For ‘Organization Man in the Grey Flannel Executive Suite’ Kurtzman accessed his experiences working for bosses (such as Marvel’s Martin Goodman) to create the salutary tale of a decent young man’s progress up the corporate ladder at Shlock Publications Inc. The quasi-autobiographical impressionable and ambitious naïf in question is Goodman Beaver (who would be resurrected for Help! and eventually, improbably evolve into Little Annie Fanny) and his transformation from sweet kid to cruel, corrupt, exploitative typical business jerk makes for truly outrageous reading.

The title comes from a trio of contemporary bestsellers on the subject of men in business: Executive Suite by Cameron Hawley (1952), The Man in the Gray Flannel Suit by Sloan Wilson in 1955 and William H. Whyte’s 1956 drama The Organization Man.

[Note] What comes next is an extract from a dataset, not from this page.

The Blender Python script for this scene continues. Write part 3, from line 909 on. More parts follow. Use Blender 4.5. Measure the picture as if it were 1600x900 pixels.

‘Compulsion on the Range’ simultaneously spoofs top-rated western Gunsmoke and the era’s growing fascination with cod psychology and angst-ridden heroes as Marshal Matt Dolin‘s far-reaching obsession with out-shooting infallible outlaw Johnny Ringding which takes him to the end of the Earth…

The volume wraps up with an edgily barbed tribute to Great Southern novels like Erskine Caldwell’s Tobacco Road and God’s Little Acre and assorted works of William Faulkner and Tennessee Williams, filtered through a glorious froth of absurd melodrama, frustrated passions and steamy sex (by all accounts the Very Best Kind), all outrageously delivered via astoundingly rendered caricatures and inspired dialect and accent gags.

In ‘Decadence Degenerated’ us sees thet nothin’ evah changes in sleepy ole Rottenville. Then wun naht, when the boys is jus’ a-oglin’ purty Honey-Lou as ushul, somethin’ goes awry an’ it all leads to murdah an’ lynchin’ befoah a snoopy repohtah who claims he frum up Noath turn up thinkin’ he can fin’ the truth…

Soon violent passions is furtha aroused and nothin’ kin evah be the same agin…

Funny, evocative and still unparalleled in its depth and visual potency, Harvey Kurtzman’s Jungle Book inspired and influenced creators and storytellers as disparate as Robert Crumb, Art Spiegelman, Gilbert Shelton and Terry Gilliam. This is a masterpiece of our art form which no true devotee can afford to be without.